2 INTREPID LOVEBIRDS Smooth sailing even after 70 yrs.
SHE WAS the love of his life — and almost his death.
Don Bee was just an 18-yearold sailor on the warship Intrepid in the middle of World War II when a Japanese kamikaze attack nearly killed him.
But it was also a lucky break: He got sent stateside while the fabled warship was repaired — sending him back into the arms of Eloise Lineman, the Pennsylvania sweetheart he’d met only a month before he shipped out.
On Saturday, the couple will renew their vows aboard the very same Intrepid — celebrating 70 years of marriage.
Bee had fallen in love at first sight on a blind date with Lineman in December 1943 — but he didn’t want to propose because he knew he was heading off to war.
“I saw Eloise and oh, my god, she was beautiful.
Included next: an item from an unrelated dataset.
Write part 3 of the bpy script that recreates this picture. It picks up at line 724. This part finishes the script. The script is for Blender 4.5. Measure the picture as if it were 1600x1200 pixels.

Within 20 seconds I knew this is the girl I love,” said Don, 90. Eloise, 88, was equally smitten. “He was tall, dark and handsome,” she recalled.
But with Bee’s ship-out date looming, it wasn’t all smooth sailing.
“I didn’t want to be married because I thought, ‘What if I go out there and get killed?’ ” said Bee, who worked on the hangar deck — which always had a Japanese target painted on it.
First, he survived a rocket attack.
Then, “all of the sudden I saw a white path coming toward the ship, it was a torpedo coming straight at us,” he said. “It hit right below me.”
Bee also survived the notorious suicide attack on the aircraft carrier on Nov. 25, 1944, which left 69 servicemen dead — but sent him back to Pennsylvania, where he quickly reconnected with his love.
They married on Jan. 27, 1945, Bee in his sailor’s suit.
“He got me an engagement ring and a wedding band at the same time,” said Eloise. “I bought a dress, I didn’t have a gown because our money was scarce. He bought me a white orchid and we did it all on Saturday.”
Two days later, Bee was headed back to the Pacific theater, where he remained until after V-J Day later that year.
It’s no surprise that the couple chose the Intrepid Sea, Air & Space Museum for the recommitment ceremony. Though the ship was a machine of death, it was also a love boat for the couple, which wrote each other every day.
“I’m fine and still being true, which I always will be,” Lineman wrote in one letter, which to this day still puts a smile on Bee’s face.
Seventy years later — through war, peace and four kids born and raised — Don and Eloise Bee remain anchored in love.
“Occasionally we had some differences, but before we go to sleep we patch things up,” said Don. “There’s a great healing to that when you say good night to your loved one that they know you mean it.”